Rasanter Stillstand in Sachen Gleichberechtigung
Die Gleichberechtigung von Frauen und Männern ist noch längst nicht erreicht. Kaum die Hälfte des Weges sei geschafft. Zu dieser gemeinsamen Einschätzung kamen die Gäste der Podiumsdiskussion zum Auftakt des 37. Herbsttreffens der Medienfrauen.
Zum Thema "Umbruch in der Gesellschaft - Neue Rollenbilder" diskutierten am Freitagnachmittag NDR Intendant Lutz Marmor, Jana Schiedek, Gleichstellungssenatorin in Hamburg, die Journalistin Lisa Ortgies, Silke Martini, Gender Consulting und Maximilian von Düring von der Initiative Männerfürmorgen. Im Wesentlichen waren sich die Diskutanten einig: Frauen sind in Führungspositionen unterrepräsentiert. Männer dominieren das Geschäft. Junge Frauen starten erfolgreich in den Beruf, gehen auf dem Weg nach oben aber verloren. Sie arbeiten in Teilzeit, was oft das Ende ihrer Karriere bedeutet. Und sie sind es, die sich überwiegend und selbstverständlich um Familie, Kinder und Angehörige kümmern. Fürsorge ist vor allem Frauensache.
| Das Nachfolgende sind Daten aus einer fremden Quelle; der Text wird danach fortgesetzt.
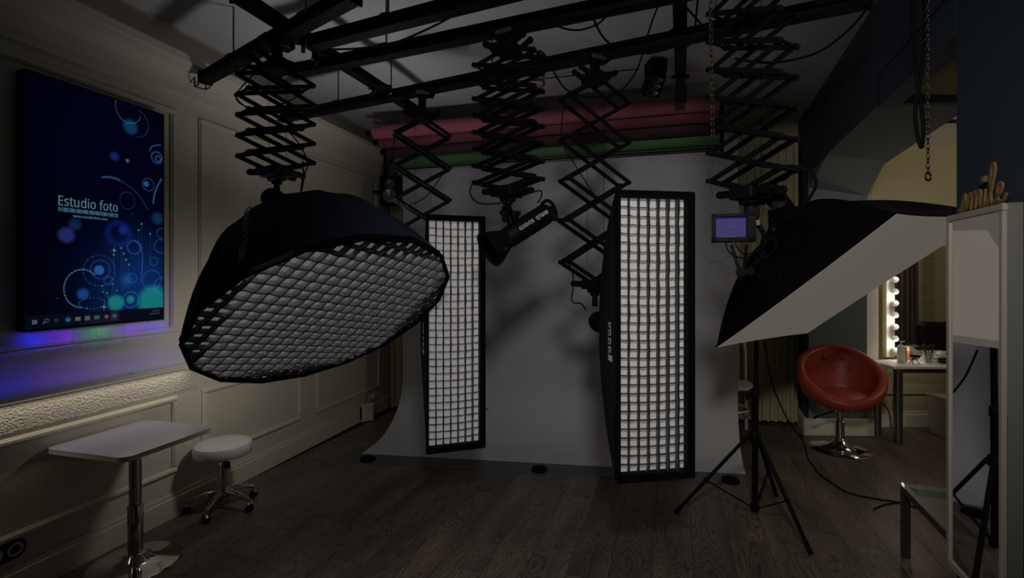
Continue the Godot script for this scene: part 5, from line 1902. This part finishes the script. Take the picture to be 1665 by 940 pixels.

Unter der Moderation von Annette Leiterer vom NDR Fernsehen analysierten die Gesprächsteilnehmer diesen Zustand, skizzierten Auswege und Grenzen. Maximilian von Düring appellierte förmlich an die Väter, ihr Selbstverständnis zu überdenken. Familie würde nahezu reflexhaft als Last und Pflicht dargestellt, dabei könnten sich Männer doch auch mit Freude um ihre Kinder kümmern und das als Bereicherung empfinden. Noch ist es aber so, dass Männer mehr arbeiten, wenn sie Vater werden, und noch mehr arbeiten, wenn sie zum zweiten Mal Vater werden. Und auch Frauen leiden nicht, wenn sie Chefin werden: "Leitung ist sexy. Frauen passen sich oft und gern an, um mitzumachen“, so Silke Martini.
Männer sollen einerseits ermuntert werden, in die "Fürsorgelücke zu stoßen" (Ortgies), anderseits sei die Förderung von Frauen weiterhin notwendig. Hier gehe es um Gerechtigkeit, aber auch um um Vorteile für die Unternehmen. "Mehr Frauen in Leitungsfunktionen sind gut für das Unternehmensklima", sagte auch NDR Intendant Lutz Marmor und sprach sich für Frauenförderung aus. Teilzeit in Leitungsfunktionen, flexible Arbeitszeitmodelle, Job-Sharing seien geeignete Maßnahmen. Betriebliche Angebote stießen aber auch an ihre Grenzen, wenn die familiären Aufgaben einseitig verteilt seinen. Lutz Marmor hob hervor, dass die Frauenförderung in den vergangenen Jahren im NDR Fortschritte erzielt habe, aber dennoch "weniger erfolgreich war, als ich gehofft hatte". Im NDR sind knapp 30 Prozent der Führungskräfte Frauen.
Personalentwicklung, Rollenbilder, Stereotypen und die ganz banale Notwendigkeit den Lebensunterhalt zu verdienen – der Weg zu mehr Gleichberechtigung ist mühsam. Rollenbilder ändern sich langsam, aber sie verändern sich.